Apple has honored a request from Israel to pull a free iPhone application from its online store that the Israeli government said incited violence against the Jewish state. The Arabic-language app., developed by a Dubai company and entitled “Third Palestinian Intifadah,” was designed to help users “organize anti-Israel protests and share a variety of pro-Palestinian material such as songs, articles, and photos of so-called martyrs,” reported CBN News. The Arabic term “Intifadah” refers to a pair of violent uprisings against Israel over the past two decades.
A spokesman for Apple explained that the smart phone application was removed from the Apple Store“because it violates the developer guidelines by being offensive to large groups of people.”
In a letter to Apple CEO Steve Jobs, Israeli Minister of Public Diplomacy and Diaspora Affairs Yuli Edelstein expressed concern over the potential for the app. “to unite many toward an objective that could be disastrous.”
Wrote Edelstein: “Upon review of the stories, articles, and photos published by means of the application, one can easily see that this is, in fact, anti-Israel and anti-Zionist.” He noted that “as is implied by its name, the application calls for an uprising against the State of Israel,” and recalled that the same group had earlier launched a Facebook page calling for an “uprising against the State of Israel by use of lethal force, while using hateful material based on wild and groundless accusations.”
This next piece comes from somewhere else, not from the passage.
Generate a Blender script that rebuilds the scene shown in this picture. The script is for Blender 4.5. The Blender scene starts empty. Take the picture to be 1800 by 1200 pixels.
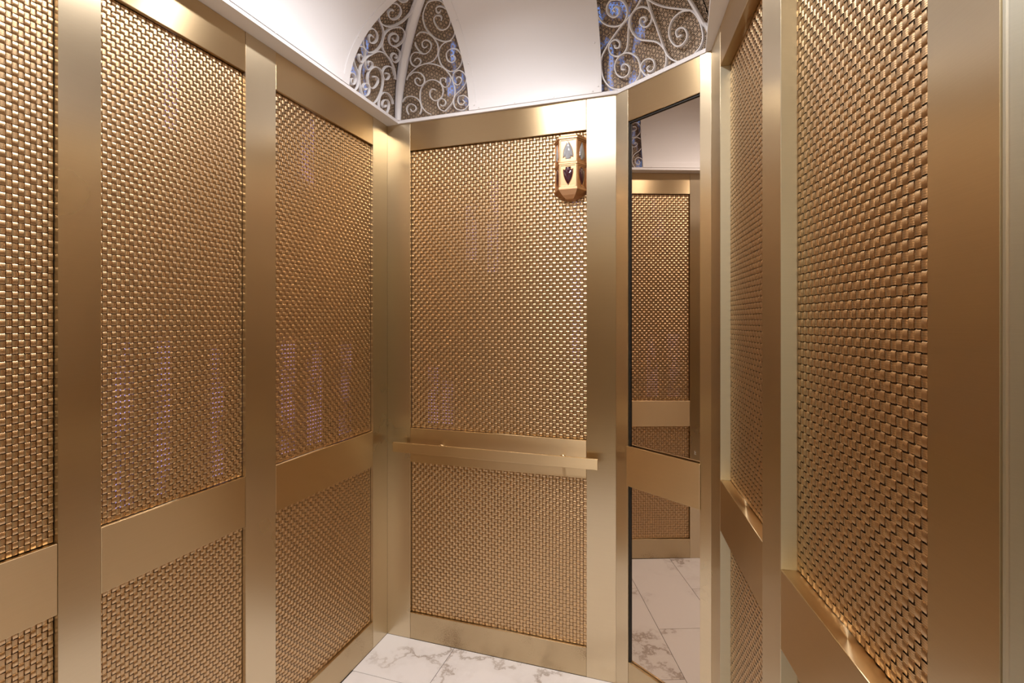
import bpy, bmesh, math, random
import numpy as np
from mathutils import Vector, Matrix
random.seed(4)
C = bpy.context.scene.collection
PI = math.pi

# ------------------------------------------------------------------ camera frame
F = 897.0; HZ = 565.0; CZ = 1.475; YAW = math.radians(18.26)
CA, SA = math.cos(YAW), math.sin(YAW)
RT = Vector((CA, SA, 0)); FW = Vector((-SA, CA, 0)); CAM = Vector((0, 0, CZ))

# ------------------------------------------------------------------ plan of the cab (metres)
H = 2.40
XL, YB = -1.317, 2.109
C2 = Vector((-0.249, 2.109)); C3 = Vector((0.0997, 1.865))
F1 = Vector((0.1898, 1.1353)); E1 = Vector((0.2825, 0.5937))
YF = -0.50
Z_MID0, Z_MID1, Z_BOT, Z_TOP = 0.822, 0.981, 0.120, 2.271
LX, LB, LR = -1.252, 2.099, 0.082       # inner lip of the cornice
R = 0.40                                # radius of the cove

# ------------------------------------------------------------------ helpers
def newmesh(name, verts, faces, m=None, parent=None, smooth=False, uv=None):
    me = bpy.data.meshes.new(name); me.from_pydata([tuple(v) for v in verts], [], faces); me.update()
    if uv is not None:
        l = me.uv_layers.new(name='UVMap')
        for i, lp in enumerate(me.loops): l.data[i].uv = uv[lp.vertex_index]
    if smooth:
        me.polygons.foreach_set('use_smooth', [True] * len(me.polygons))
    o = bpy.data.objects.new(name, me); C.objects.link(o)
    if m: me.materials.append(m)
    if parent: o.parent = parent
    return o

def obj(name, bm, m=None, parent=None, smooth=False):
    me = bpy.data.meshes.new(name)
    bmesh.ops.recalc_face_normals(bm, faces=bm.faces)
    bm.to_mesh(me); bm.free()
    if smooth: me.polygons.foreach_set('use_smooth', [True] * len(me.polygons))
    o = bpy.data.objects.new(name, me); C.objects.link(o)
    if m: me.materials.append(m)
    if parent: o.parent = parent
    return o

def tag(o, label=None, cat=None, group=None, kind=None):
    if label: o['label'] = label
    if cat: o['category'] = cat
    if group: o['group'] = group
    if kind: o['kind'] = kind
    return o

def empty(name, loc=(0, 0, 0)):
    o = bpy.data.objects.new(name, None); C.objects.link(o); o.location = loc; o.empty_display_size = .05
    return o

def adopt(o, p):          # parent keeping the world place (parents are only translated)
    o.parent = p; o.matrix_parent_inverse = Matrix.Translation(-p.location)

class Wall:               # u along the wall, w = height, d = distance in front of the wall plane (into the cab)
    def __init__(s, a, b, n=None):
        s.a = Vector(a); s.b = Vector(b); s.u = (s.b - s.a).normalized(); s.L = (s.b - s.a).length
        s.n = Vector(n) if n is not None else Vector((s.u.y, -s.u.x))
    def P(s, u, w, d):
        p = s.a + s.u * u + s.n * d
        return Vector((p.x, p.y, w))
    def box(s, bm, u0, u1, w0, w1, d0, d1, bev=0.0):
        vs = [bm.verts.new(s.P(u, w, d)) for u in (u0, u1) for w in (w0, w1) for d in (d0, d1)]
        q = [(0, 1, 3, 2), (4, 6, 7, 5), (0, 4, 5, 1), (2, 3, 7, 6), (0, 2, 6, 4), (1, 5, 7, 3)]
        fs = [bm.faces.new([vs[i] for i in f]) for f in q]
        if bev > 0:
            es = list({e for f in fs for e in f.edges})
            bmesh.ops.bevel(bm, geom=es, offset=bev, segments=2, profile=.5, affect='EDGES')

# ------------------------------------------------------------------ materials
def mat(name):
    m = bpy.data.materials.new(name); m.use_nodes = True
    nt = m.node_tree; b = nt.nodes['Principled BSDF']
    return m, nt, b

def N(nt, t, **k):
    n = nt.nodes.new(t)
    for a, v in k.items(): setattr(n, a, v)
    return n

def brushed(name, col, rough=.3, aniso=.5, rot=0., axis='Z', grain=900., amp=.015):
    m, nt, b = mat(name)
    b.inputs['Metallic'].default_value = 1
    b.inputs['Roughness'].default_value = rough
    b.inputs['Anisotropic'].default_value = aniso; b.inputs['Anisotropic Rotation'].default_value = rot
    tg = N(nt, 'ShaderNodeTangent', direction_type='RADIAL', axis='Z')
    nt.links.new(tg.outputs[0], b.inputs['Tangent'])
    g = N(nt, 'ShaderNodeNewGeometry')
    mp = N(nt, 'ShaderNodeMapping')
    mp.inputs['Scale'].default_value = (.7, .7, grain)
    nt.links.new(g.outputs['Position'], mp.inputs[0])
    no = N(nt, 'ShaderNodeTexNoise'); no.inputs['Scale'].default_value = 1.0; no.inputs['Detail'].default_value = 3
    nt.links.new(mp.outputs[0], no.inputs['Vector'])
    no2 = N(nt, 'ShaderNodeTexNoise'); no2.inputs['Scale'].default_value = 3.5; no2.inputs['Detail'].default_value = 3
    nt.links.new(g.outputs['Position'], no2.inputs['Vector'])
    ad = N(nt, 'ShaderNodeMath', operation='ADD'); ad.inputs[0].default_value = .5; nt.links.new(no2.outputs[0], ad.inputs[1])
    mr = N(nt, 'ShaderNodeMapRange'); mr.inputs[1].default_value = .6; mr.inputs[2].default_value = 1.4
    mr.inputs[3].default_value = rough - .02; mr.inputs[4].default_value = rough + .03
    nt.links.new(ad.outputs[0], mr.inputs[0]); nt.links.new(mr.outputs[0], b.inputs['Roughness'])
    cr = N(nt, 'ShaderNodeMapRange'); cr.inputs[1].default_value = .3; cr.inputs[2].default_value = .7
    cr.inputs[3].default_value = 1 - amp; cr.inputs[4].default_value = 1 + amp
    nt.links.new(no.outputs[0], cr.inputs[0])
    mx = N(nt, 'ShaderNodeVectorMath', operation='SCALE'); mx.inputs[0].default_value = col
    nt.links.new(cr.outputs[0], mx.inputs[3]); nt.links.new(mx.outputs[0], b.inputs['Base Color'])
    return m

BRASS = brushed('satin_brass', (.645, .54, .38), .28, .75)
BRASS_RAIL = brushed('satin_brass_rail', (.62, .47, .28), .36, .9, .25)
BRASS_KICK = brushed('satin_brass_tarnished', (.60, .48, .31), .36, .7, .25)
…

Similar to Apple’s response, Facebook founder Mark Zuckerberg honored a request by the Israeli government to take that page down.
As reported by CBS News, “Jewish human rights organization the Simon Wiesenthal Center had also urged Apple to remove the application. The center’s associate dean, Rabbi Abraham Cooper, said in a release … that ‘the leading new media and technology companies should not be facilitating entities with a track record of promoting incitement and violence.’”
In a follow-up letter Edelstein thanked Apple for its quick response to his concern, calling it “an additional step in preventing hostile elements, which are frequently tainted by anti-Semitism, from spreading incitement via the ‘new media.’”
Added the Israeli spokesman: “By its action, Apple has proven, as Facebook did, that it shares the values that oppose violence, incitement, and terrorism.”
In its guidelines for developers, Apple stipulates that applications “containing references or commentary about a religious, cultural, or ethnic group that are defamatory, offensive, mean-spirited, or likely to expose the targeted group to harm or violence will be rejected.”
As reported by The New American, on at least two occasions homosexual activists have used those guidelines to pressure Apple into pulling iPhone applications they insisted were threatening to their lifestyle. In March Apple dropped an app. developed by the ministry Exodus International that was designed to help individuals leave homosexuality, after “gay” activists convinced over 200,000 people to contact Apple and demand the app. be rejected. Months earlier, after similar complaints the company pulled an app. that included the text of the Manhattan Declaration, a Christian manifesto that, among other things, offers a scriptural view of sexuality and marriage at odds with the homosexual lifestyle.